No sábado, dia 2 de Julho, à mesma hora, terá lugar o concerto com a banda «Kriol», «uma viagem pelos sons do Atlântico, principalmente de Cabo Verde, com um psicadelismo tropical que lhes é bastante peculiar».

 

No domingo, dia 3 de Julho, será então a vez da atuação da «Bandalon», que era o concerto previsto para a estreia da semana passada.

Trata-se, no fundo, de um espetáculo que leva o público numa viagem pelos seis anos de «Lavrar o Mar». Como explica Giacomo Scalisi, será «um concerto muito particular do André Duarte, ou seja, o Júnior, que no fundo, trabalhou connosco em diferentes criações. Pedimos ao Júnior para imaginar um concerto a partir das criações artísticas que ele fez para o Lavrar o Mar ao longo destes anos. O Júnior, com um grupo de músicos, escolheu um alinhamento» que será agora apresentado, mas como novas roupagens. Será, sem dúvida, um grande concerto e uma grande festa.

Mas não se pense que a programação ficará por aqui.
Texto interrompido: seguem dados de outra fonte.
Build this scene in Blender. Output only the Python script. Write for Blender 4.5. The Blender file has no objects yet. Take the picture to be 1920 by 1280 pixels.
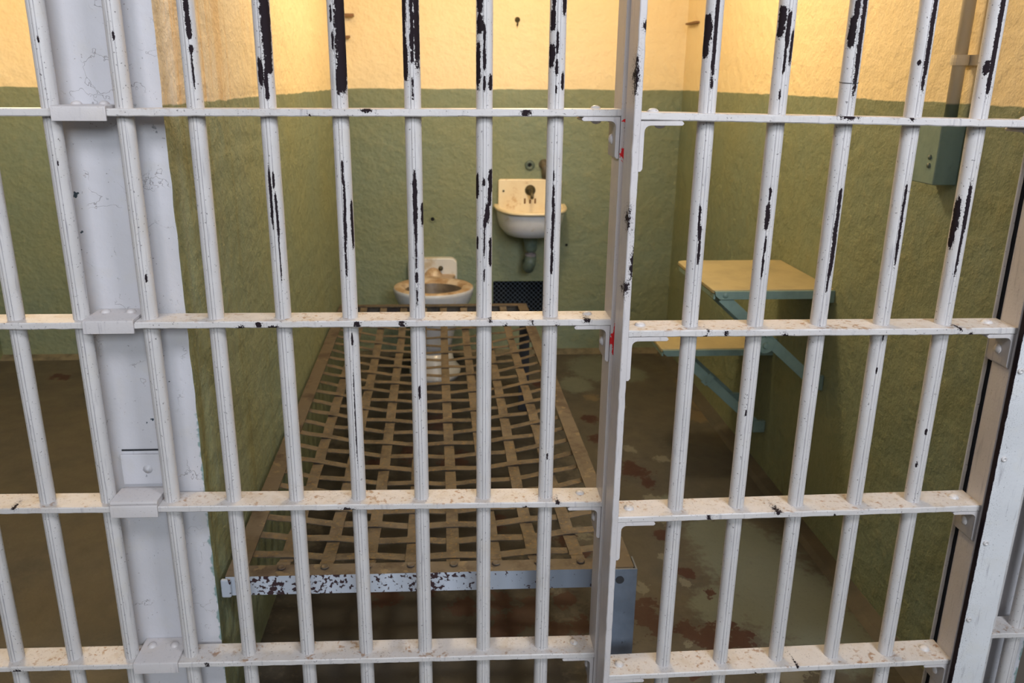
import bpy, bmesh, math, random
from mathutils import Matrix, Vector
from mathutils import noise as mnoise

PI = math.pi
random.seed(7)
sc = bpy.context.scene
col = sc.collection

# ---------------------------------------------------------------- camera
cam_d = bpy.data.cameras.new('camera')
cam = bpy.data.objects.new('camera', cam_d)
col.objects.link(cam)
cam_d.sensor_width = 36.0
cam_d.lens = 28.422
cam_d.shift_x = 0.018648
cam_d.shift_y = -0.014783
cam_d.clip_start = 0.02
cam_d.dof.use_dof = True
cam_d.dof.focus_distance = 1.34
cam_d.dof.aperture_fstop = 7.0
Rt = Vector((0.9987, -0.050714, 0.005211)); Up = Vector((0.009851, 0.292241, 0.956294)); Bk = Vector((-0.050021, -0.954999, 0.292361))
cam.matrix_world = Matrix(((Rt.x, Up.x, Bk.x, 0.3203), (Rt.y, Up.y, Bk.y, -1.32993), (Rt.z, Up.z, Bk.z, 1.29362), (0, 0, 0, 1)))
sc.camera = cam

# ---------------------------------------------------------------- light
sc.view_settings.view_transform = 'Standard'
sc.view_settings.look = 'None'
sc.view_settings.gamma = 1.0
sc.view_settings.exposure = 0.0
sc.view_settings.use_curve_mapping = False
w = bpy.data.worlds.new('world'); sc.world = w
w.use_nodes = True
w.node_tree.nodes['Background'].inputs[0].default_value = (1.0, 0.90, 0.80, 1)
w.node_tree.nodes['Background'].inputs[1].default_value = 0.075

def area(name, loc, target, sx, sy, power, colr):
    l = bpy.data.lights.new(name, 'AREA'); l.shape = 'RECTANGLE'; l.size = sx; l.size_y = sy
    l.energy = power; l.color = colr
    o = bpy.data.objects.new(name, l); col.objects.link(o)
    o.location = loc
    o.rotation_euler = (Vector(target) - Vector(loc)).to_track_quat('-Z', 'Y').to_euler()
    return o
# two near lights added to brighten the upper bars, then the far skylight
area('daylight_area', (-0.35, -1.35, 2.18), (0.1, 0.0, 0.9), 0.40, 0.40, 11, (0.92, 0.93, 1.0))
area('daylight_area', (1.35, -1.35, 2.18), (0.8, 0.0, 0.9), 0.45, 0.45, 20, (0.90, 0.92, 1.0))
area('daylight_area', (1.50, -6.2, 3.30), (0.7, 0.0, 0.9), 2.6, 1.6, 235, (0.84, 0.92, 1.0))

def bulb(name, loc, power, colr, r):
    l = bpy.data.lights.new(name, 'POINT'); l.energy = power; l.color = colr; l.shadow_soft_size = r
    o = bpy.data.objects.new(name, l); col.objects.link(o); o.location = loc
    return o
bulb('cell_lamp_light', (0.60, 1.28, 2.02), 36, (1.0, 0.79, 0.50), 0.09)
bulb('next_cell_lamp_light', (-1.05, 1.25, 2.02), 38, (1.0, 0.79, 0.50), 0.09)

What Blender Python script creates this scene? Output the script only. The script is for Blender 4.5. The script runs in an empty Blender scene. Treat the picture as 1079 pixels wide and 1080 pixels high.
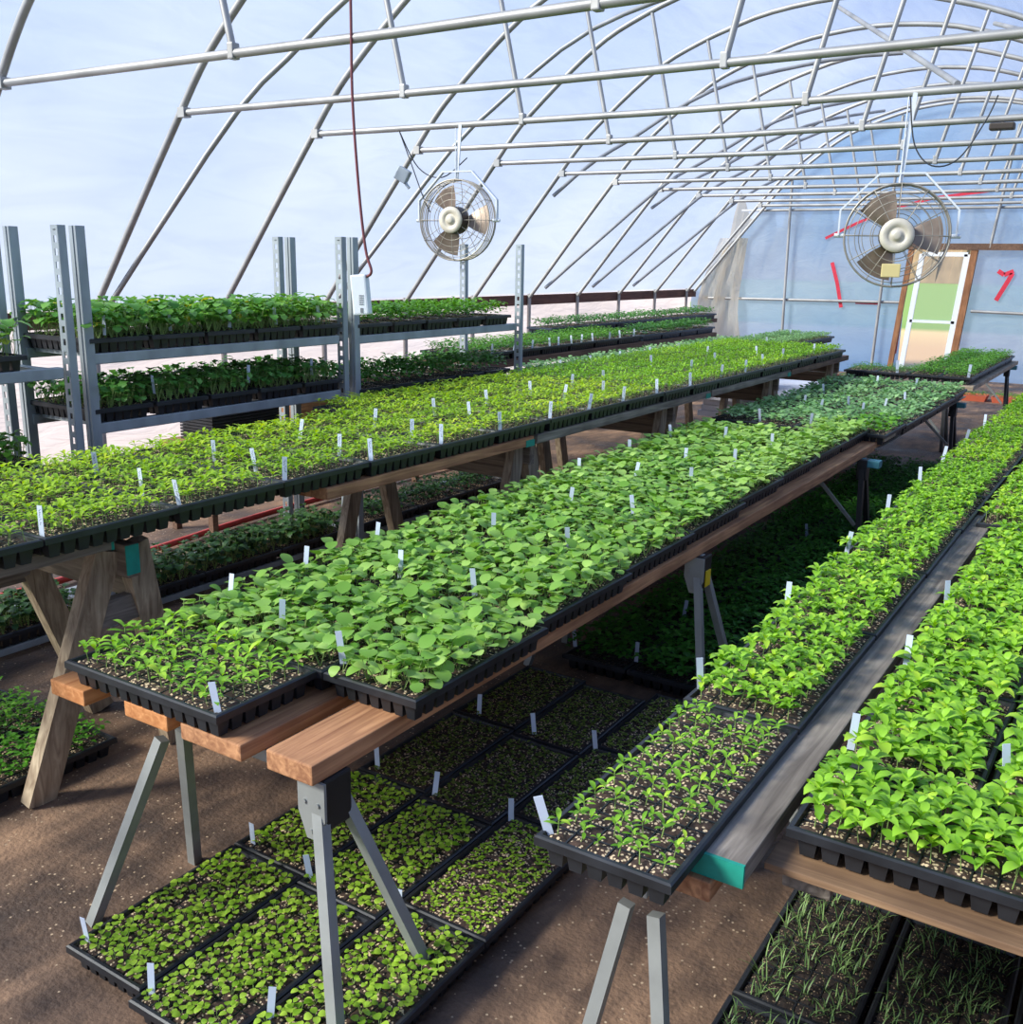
import bpy, bmesh, math, random
from mathutils import Vector, Matrix
random.seed(7)
SC = bpy.context.scene
COL = SC.collection
PI = math.pi
H = 1.58

# ------------------------------------------------------------------ materials
def new_mat(name):
    m = bpy.data.materials.new(name); m.use_nodes = True
    nt = m.node_tree; nt.nodes.clear()
    out = nt.nodes.new('ShaderNodeOutputMaterial')
    return m, nt, out
def N(nt, typ, **kw):
    n = nt.nodes.new(typ)
    for k, v in kw.items():
        if k.startswith('i_'):
            n.inputs[k[2:].replace('_', ' ')].default_value = v
        else:
            setattr(n, k, v)
    return n
def rgba(c): return (c[0], c[1], c[2], 1)
def lin(c):
    return tuple(((v/255)/12.92 if v/255 <= .04045 else ((v/255+.055)/1.055)**2.4) for v in c)
def ramp(nt, stops, interp='LINEAR'):
    r = nt.nodes.new('ShaderNodeValToRGB'); r.color_ramp.interpolation = interp
    el = r.color_ramp.elements
    while len(el) > 1: el.remove(el[-1])
    el[0].position = stops[0][0]; el[0].color = rgba(stops[0][1])
    for p, c in stops[1:]:
        e = el.new(p); e.color = rgba(c)
    return r
def coords(nt, scale=(1, 1, 1), world=False):
    if world:
        g = nt.nodes.new('ShaderNodeNewGeometry'); src = g.outputs['Position']
    else:
        g = nt.nodes.new('ShaderNodeTexCoord'); src = g.outputs['Object']
    mp = nt.nodes.new('ShaderNodeMapping'); mp.inputs['Scale'].default_value = scale
    nt.links.new(src, mp.inputs['Vector'])
    return mp.outputs['Vector']
def simple(name, c, rough=.6, metal=0.0, noise=.0, nscale=20, bump=0, world=True, stretch=(1, 1, 1)):
    m, nt, out = new_mat(name)
    b = N(nt, 'ShaderNodeBsdfPrincipled'); b.inputs['Roughness'].default_value = rough
    b.inputs['Metallic'].default_value = metal
    c = lin(c)
    if noise > 0 or bump > 0:
        v = coords(nt, stretch, world)
        n = N(nt, 'ShaderNodeTexNoise', i_Scale=nscale, i_Detail=5.0); nt.links.new(v, n.inputs['Vector'])
        r = ramp(nt, [(.3, tuple(x*(1-noise) for x in c)), (.7, tuple(min(1, x*(1+noise)) for x in c))])
        nt.links.new(n.outputs['Fac'], r.inputs['Fac']); nt.links.new(r.outputs['Color'], b.inputs['Base Color'])
        if bump > 0:
            bp = N(nt, 'ShaderNodeBump', i_Strength=bump, i_Distance=.01)
            nt.links.new(n.outputs['Fac'], bp.inputs['Height']); nt.links.new(bp.outputs['Normal'], b.inputs['Normal'])
    else:
        b.inputs['Base Color'].default_value = rgba(c)
    nt.links.new(b.outputs['BSDF'], out.inputs['Surface'])
    return m
def wood(name, c1, c2, axis='Y', rough=.75):
    m, nt, out = new_mat(name)
    b = N(nt, 'ShaderNodeBsdfPrincipled', i_Roughness=rough)
    st = {'Y': (26, 1.6, 26), 'X': (1.6, 26, 26), 'Z': (26, 26, 1.6)}[axis]
    v = coords(nt, st)
    n = N(nt, 'ShaderNodeTexNoise', i_Scale=1.6, i_Detail=8.0, i_Distortion=1.3); nt.links.new(v, n.inputs['Vector'])
    r = ramp(nt, [(.3, lin(c1)), (.52, tuple((a+b_)/2 for a, b_ in zip(lin(c1), lin(c2)))), (.7, lin(c2))])
    nt.links.new(n.outputs['Fac'], r.inputs['Fac'])
    v2 = coords(nt, (3, 3, 3)); n2 = N(nt, 'ShaderNodeTexNoise', i_Scale=1.5, i_Detail=4.0); nt.links.new(v2, n2.inputs['Vector'])
    mx = N(nt, 'ShaderNodeMix', data_type='RGBA', blend_type='MULTIPLY'); mx.inputs[0].default_value = .6
    r2 = ramp(nt, [(.35, (.5, .47, .45)), (.6, (1, 1, 1))]); nt.links.new(n2.outputs['Fac'], r2.inputs['Fac'])
    nt.links.new(r.outputs['Color'], mx.inputs[6]); nt.links.new(r2.outputs['Color'], mx.inputs[7])
    nt.links.new(mx.outputs[2], b.inputs['Base Color'])
    bp = N(nt, 'ShaderNodeBump', i_Strength=.35, i_Distance=.004)
    nt.links.new(n.outputs['Fac'], bp.inputs['Height']); nt.links.new(bp.outputs['Normal'], b.inputs['Normal'])
    nt.links.new(b.outputs['BSDF'], out.inputs['Surface'])
    return m
def leaf_mat(name, dark, light, transl=.25, rough=.45, hue2=None):
    m, nt, out = new_mat(name)
    at = N(nt, 'ShaderNodeAttribute', attribute_name='tint')
    oi = N(nt, 'ShaderNodeObjectInfo')
    ad = N(nt, 'ShaderNodeMath', operation='MULTIPLY_ADD'); ad.inputs[1].default_value = .35; 
    nt.links.new(oi.outputs['Random'], ad.inputs[0]); nt.links.new(at.outputs['Fac'], ad.inputs[2])
    sb = N(nt, 'ShaderNodeMath', operation='SUBTRACT'); sb.inputs[1].default_value = .17
    nt.links.new(ad.outputs[0], sb.inputs[0])
    d, l = lin(dark), lin(light)
    stops = [(0.0, d), (.55, tuple((a+b)/2 for a, b in zip(d, l))), (.9, l)]
    if hue2: stops.append((1.0, lin(hue2)))
    r = ramp(nt, stops); nt.links.new(sb.outputs[0], r.inputs['Fac'])
    b = N(nt, 'ShaderNodeBsdfPrincipled', i_Roughness=rough)
    b.inputs['Specular IOR Level'].default_value = .3
    t = N(nt, 'ShaderNodeBsdfTranslucent')
    hs = N(nt, 'ShaderNodeHueSaturation', i_Value=1.5, i_Saturation=1.1, i_Hue=.49)
    nt.links.new(r.outputs['Color'], hs.inputs['Color']); nt.links.new(hs.outputs['Color'], t.inputs['Color'])
    nt.links.new(r.outputs['Color'], b.inputs['Base Color'])
    mx = N(nt, 'ShaderNodeMixShader'); mx.inputs[0].default_value = transl
    nt.links.new(b.outputs['BSDF'], mx.inputs[1]); nt.links.new(t.outputs['BSDF'], mx.inputs[2])
    nt.links.new(mx.outputs[0], out.inputs['Surface'])
    return m
def soil_mat(name, base=(62, 45, 36), speck=(214, 188, 152), amount=.42, scale=135):
    m, nt, out = new_mat(name)
    v = coords(nt, (1, 1, 1), True)
    n = N(nt, 'ShaderNodeTexNoise', i_Scale=90.0, i_Detail=4.0); nt.links.new(v, n.inputs['Vector'])
    r = ramp(nt, [(.35, tuple(x*.45 for x in lin(base))), (.65, tuple(x*1.7 for x in lin(base)))]); nt.links.new(n.outputs['Fac'], r.inputs['Fac'])
    vo = N(nt, 'ShaderNodeTexVoronoi', i_Scale=float(scale)); nt.links.new(v, vo.inputs['Vector'])
    lt = N(nt, 'ShaderNodeMath', operation='LESS_THAN'); lt.inputs[1].default_value = amount
    nt.links.new(vo.outputs['Distance'], lt.inputs[0])
    sep = N(nt, 'ShaderNodeSeparateColor'); nt.links.new(vo.outputs['Color'], sep.inputs[0])
    gt = N(nt, 'ShaderNodeMath', operation='GREATER_THAN'); gt.inputs[1].default_value = .45; nt.links.new(sep.outputs[0], gt.inputs[0])
    mu = N(nt, 'ShaderNodeMath', operation='MULTIPLY'); nt.links.new(lt.outputs[0], mu.inputs[0]); nt.links.new(gt.outputs[0], mu.inputs[1])
    mx = N(nt, 'ShaderNodeMix', data_type='RGBA'); nt.links.new(mu.outputs[0], mx.inputs[0])
    nt.links.new(r.outputs['Color'], mx.inputs[6]); mx.inputs[7].default_value = rgba(lin(speck))
    b = N(nt, 'ShaderNodeBsdfPrincipled', i_Roughness=.9)
    nt.links.new(mx.outputs[2], b.inputs['Base Color'])
    bp = N(nt, 'ShaderNodeBump', i_Strength=.8, i_Distance=.004); nt.links.new(n.outputs['Fac'], bp.inputs['Height'])
    nt.links.new(bp.outputs['Normal'], b.inputs['Normal'])
    nt.links.new(b.outputs['BSDF'], out.inputs['Surface'])
    return m
def floor_mat():
    m, nt, out = new_mat('floor_dirt_fabric')
    v = coords(nt, (1, 1, 1), True)
    big = N(nt, 'ShaderNodeTexNoise', i_Scale=1.7, i_Detail=6.0, i_Roughness=.6); nt.links.new(v, big.inputs['Vector'])
    st = coords(nt, (9, 2.2, 1), True)
    mid = N(nt, 'ShaderNodeTexNoise', i_Scale=1.3, i_Detail=7.0, i_Distortion=.8); nt.links.new(st, mid.inputs['Vector'])
    r1 = ramp(nt, [(.34, lin((62, 54, 50))), (.47, lin((104, 82, 66))), (.62, lin((158, 124, 96)))]); nt.links.new(big.outputs['Fac'], r1.inputs['Fac'])
    r2 = ramp(nt, [(.35, (.42, .42, .45)), (.62, (1.0, 1.0, 1.0))]); nt.links.new(mid.outputs['Fac'], r2.inputs['Fac'])
    mx = N(nt, 'ShaderNodeMix', data_type='RGBA', blend_type='MULTIPLY'); mx.inputs[0].default_value = .85
    nt.links.new(r1.outputs['Color'], mx.inputs[6]); nt.links.new(r2.outputs['Color'], mx.inputs[7])
    vo = N(nt, 'ShaderNodeTexVoronoi', i_Scale=85.0); nt.links.new(v, vo.inputs['Vector'])
    lt = N(nt, 'ShaderNodeMath', operation='LESS_THAN'); lt.inputs[1].default_value = .27; nt.links.new(vo.outputs['Distance'], lt.inputs[0])
    sep = N(nt, 'ShaderNodeSeparateColor'); nt.links.new(vo.outputs['Color'], sep.inputs[0])
    gn = N(nt, 'ShaderNodeTexNoise', i_Scale=3.1, i_Detail=3.0); nt.links.new(v, gn.inputs['Vector'])
    ad = N(nt, 'ShaderNodeMath', operation='ADD'); nt.links.new(sep.outputs[0], ad.inputs[0]); nt.links.new(gn.outputs['Fac'], ad.inputs[1])
    gt = N(nt, 'ShaderNodeMath', operation='GREATER_THAN'); gt.inputs[1].default_value = 1.38; nt.links.new(ad.outputs[0], gt.inputs[0])
    mu = N(nt, 'ShaderNodeMath', operation='MULTIPLY'); nt.links.new(lt.outputs[0], mu.inputs[0]); nt.links.new(gt.outputs[0], mu.inputs[1])
    m2 = N(nt, 'ShaderNodeMix', data_type='RGBA'); nt.links.new(mu.outputs[0], m2.inputs[0])
    nt.links.new(mx.outputs[2], m2.inputs[6]); m2.inputs[7].default_value = rgba(lin((190, 165, 135)))
    b = N(nt, 'ShaderNodeBsdfPrincipled'); nt.links.new(m2.outputs[2], b.inputs['Base Color'])
    rr = N(nt, 'ShaderNodeMapRange'); rr.inputs[1].default_value = .35; rr.inputs[2].default_value = .6; rr.inputs[3].default_value = .5; rr.inputs[4].default_value = .9
    nt.links.new(big.outputs['Fac'], rr.inputs[0]); nt.links.new(rr.outputs[0], b.inputs['Roughness'])
    fine = N(nt, 'ShaderNodeTexNoise', i_Scale=70.0, i_Detail=4.0); nt.links.new(v, fine.inputs['Vector'])
    bp = N(nt, 'ShaderNodeBump', i_Strength=.5, i_Distance=.01); nt.links.new(fine.outputs['Fac'], bp.inputs['Height'])
    nt.links.new(bp.outputs['Normal'], b.inputs['Normal'])
    nt.links.new(b.outputs['BSDF'], out.inputs['Surface'])
    return m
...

Em termos de concertos, passarão pelo Teatro de Palha o Carlos Bica Trio (16 de Julho), Bruno Pernadas (9) ou Tango Pirata (17), entre outros. No cinema, haverá, por exemplo, a apresentação do filme «Paraíso», o mais recente de Sérgio Tréfaut (10 de Julho), ou ainda a estreia de «O Trilho dos Pescadores», feito pela portuguesa Lourdes Picareta para o canal alemão ARTE (13). E está ainda programado Novo Circo, com «Une Partie de Soi», de João Paulo Santos (14).

Os bilhetes para todos os espetáculos custam entre 5 e 10 euros e podem ser comprados aqui.

 

Fotos: Elisabete Rodrigues | Sul Informação

 

PROGRAMA

TEATRO DE PALHA – SEMANA 1
1 A 3 JULHO

1 JUL – 21h30
ÁFRICA EM VINIL
Nelson Makossa
Música · DJ Set

2 JUL – 21h30
KRIOL
Concerto

3 JUL – 21h30
BANDALOM
André Duarte
Concerto

TEATRO DE PALHA – SEMANA 2
5 A 10 JULHO

5 JUL – 21h30
EMA
Pablo Larrain
Cinema

6 JUL – 21h30
AMOR FATI
Cláudia Varejão
Cinema

7 JUL – 21h30
GIRL
Lukas Dhont
Cinema

8 JUL – 21h30
MAGUPI LIVE ACT
Márcio Pinto
Música · DJ Set

9 JUL – 21h30
BRUNO PERNADAS
Concerto

10 JUL – 21h30
PARAÍSO
Sérgio Tréfaut
Cinema

TEATRO DE PALHA – SEMANA 3
12 A 17 JULHO

12 JUL – 21h30
GRIGRIS
Cinema

13 JUL – 21h30
O TRILHO DOS PESCADORES
Cinema

14 JUL – 21h30
UNE PARTIE DE SOI + CIR-K
Novo Circo

15 JUL – 21h30
BILLIE
Cinema

16 JUL – 21H30
CARLOS BICA TRIO
Concerto

17 JUL – 19h00
Tiktek Ensemble
Concerto · Ecstatic Dance

17 JUL – 21h30
Tango Pirata + Guillotina Cumbiera
Concerto · Baile | DJ Set

 

Nota importante: a organização pede aos espectadores para levarem uma almofada ou uma pequena manta para se sentarem em cima dos fardos de palha. E conhecendo as noites na Costa Vicentina, convém também levar um agasalho e calçado apropriado para um piso de terra.